IDXChannel - Wall Street pekan depan bakal diisi sejumlah sentimen investor saham Amerika Serikat (AS) yang bersiap menghadapi potensi volatilitas sepanjang September.
Hal itu karena pasar menghadapi laporan data ekonomi utama, pertemuan Federal Reserve, dan kekhawatiran atas kemungkinan penutupan pemerintah selama sebulan dengan kinerja ekuitas yang secara historis tidak terlalu baik.
Mengutip Reuters, Sabtu (26/8/2023) waktu setempat, pada September sejak 1945, indeks S&P 500 telah turun rata-rata 0,7%, kinerja terburuk dalam sebulan, menurut CFRA.
Beberapa minggu terakhir kondisinya tidak menentu.
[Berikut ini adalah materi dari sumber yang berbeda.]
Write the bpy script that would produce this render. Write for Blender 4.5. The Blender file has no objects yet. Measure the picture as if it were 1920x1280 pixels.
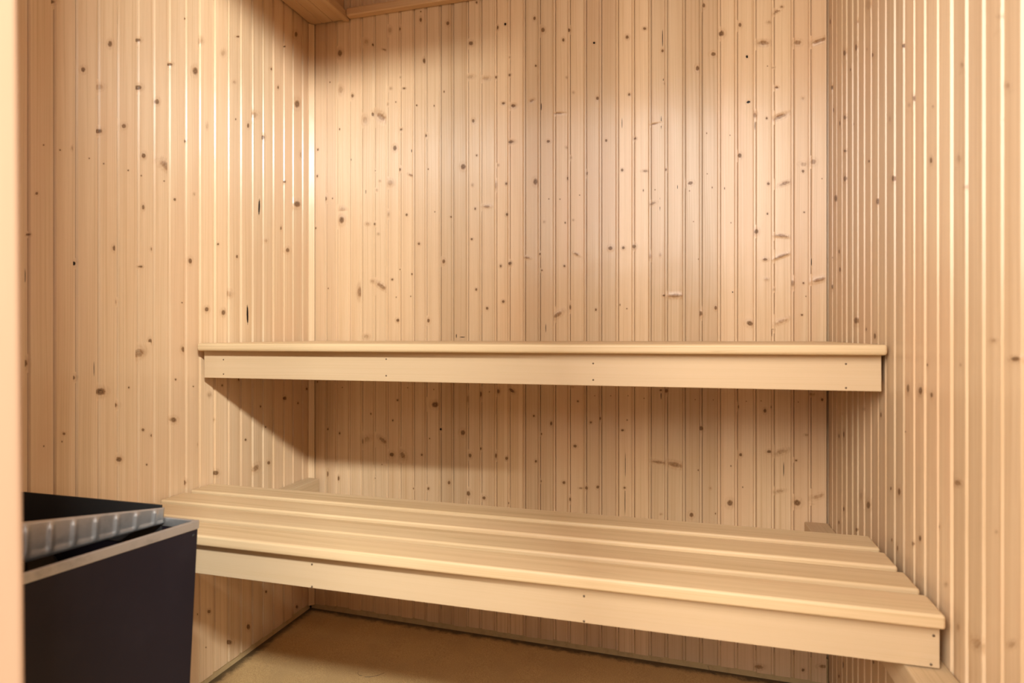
import bpy, bmesh, math, random
from mathutils import Vector, Matrix

scene = bpy.context.scene
COL = scene.collection

# ------------------------------------------------------------------ camera
W = 1.7101                      # room width (x: left wall 0, right wall W); back wall y = 0; floor z = 0
Y_FRONT = -1.60                 # inner face of the door wall
cam_data = bpy.data.cameras.new('camera')
cam = bpy.data.objects.new('camera', cam_data)
COL.objects.link(cam)
cam.location = (1.31, -1.9542, 1.02)
cam.rotation_euler = (math.pi / 2, 0, 0.2739)
cam_data.sensor_width = 36.0
cam_data.lens = 36.0 * 1150.73 / 1920.0
cam_data.shift_y = -(640 - 623.9) / 1920.0
cam_data.clip_start = 0.01
cam_data.dof.use_dof = True
cam_data.dof.focus_distance = 1.85
cam_data.dof.aperture_fstop = 4.0
scene.camera = cam

# ------------------------------------------------------------------ world, lights, exposure
world = bpy.data.worlds.new('world')
scene.world = world
world.use_nodes = True
bg = world.node_tree.nodes['Background']
bg.inputs[0].default_value = (1.0, 0.93, 0.86, 1)
bg.inputs[1].default_value = 0.20

def area_lamp(name, loc, rot, sx, sy, watts, color):
    d = bpy.data.lights.new(name, 'AREA')
    d.shape = 'RECTANGLE'; d.size = sx; d.size_y = sy
    d.energy = watts; d.color = color
    o = bpy.data.objects.new(name, d); COL.objects.link(o)
    o.location = loc; o.rotation_euler = rot
    return o

# ceiling lamp of the changing room, just outside the open door, then three unseen fill lights added behind the camera
lamp = area_lamp('changing_room_lamp', (2.30, -3.20, 2.67), (math.radians(78), 0, math.atan2(2.3, 3.2)), 0.62, 0.10, 200.0, (0.96, 1.0, 0.97))
area_lamp('fill_light_middle', (0.90, -3.15, 2.40), (math.radians(72), 0, 0), 1.5, 1.7, 98.0, (1.0, 0.97, 0.91))  # unseen fill, added to brighten the middle of the back wall
area_lamp('fill_light_left', (0.22, -3.10, 2.00), (math.radians(80), 0, -0.42), 1.05, 1.5, 58.0, (1.0, 0.97, 0.92))  # added fill from the left for the right wall, not a window
area_lamp('fill_light_right', (3.35, -3.10, 1.80), (math.radians(84), 0, 0.94), 1.1, 1.5, 55.0, (1.0, 0.94, 0.86))  # made-up fill from the right, lifts the near part of the left wall

vs = scene.view_settings
vs.view_transform = 'Standard'; vs.look = 'None'; vs.gamma = 1.0; vs.use_curve_mapping = False
vs.exposure = 0.08
scene.cycles.use_denoising = True
scene.cycles.max_bounces = 10
scene.cycles.diffuse_bounces = 4
scene.cycles.sample_clamp_indirect = 4.0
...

S&P 500, yang naik hampir 15% tahun ini, telah turun lebih dari 4% dari level tertingginya pada 31 Juli karena reaksi investor terhadap pelemahan perekonomian China dan lonjakan imbal hasil Treasury yang mengancam membuat ekuitas menjadi kurang menarik.
"Pasar akan menghadapi sejumlah titik perubahan penting pada saat pasar masih gelisah mengingat kenaikan suku bunga," kata Jack Janasiewicz, manajer portofolio dan ahli strategi portofolio utama di Natixis Investment Manager Solutions.
Laporan upah non-pertanian (non-farm payrolls) AS akan dirilis pada Jumat depan. Data ketenagakerjaan yang lebih tinggi dari perkiraan pada bulan Agustus kemungkinan akan menghidupkan kembali kekhawatiran terhadap inflasi, sementara angka yang jauh lebih lemah dapat memicu kekhawatiran bahwa kenaikan suku bunga The Fed mulai merusak perekonomian, kata Janasiewicz.
Data harga konsumen yang akan dirilis pada 13 September harus berjalan dengan cara yang sama untuk memuaskan investor. Pertemuan kebijakan moneter The Fed pada tanggal 20 September juga berpotensi menjadi sumber volatilitas.
Terlebih lagi, pidato Ketua Fed Jerome Powell pada hari Jumat di Jackson Hole memicu ekspektasi kenaikan suku bunga lagi tahun ini, meskipun langkah pada bulan September dipandang kecil kemungkinannya.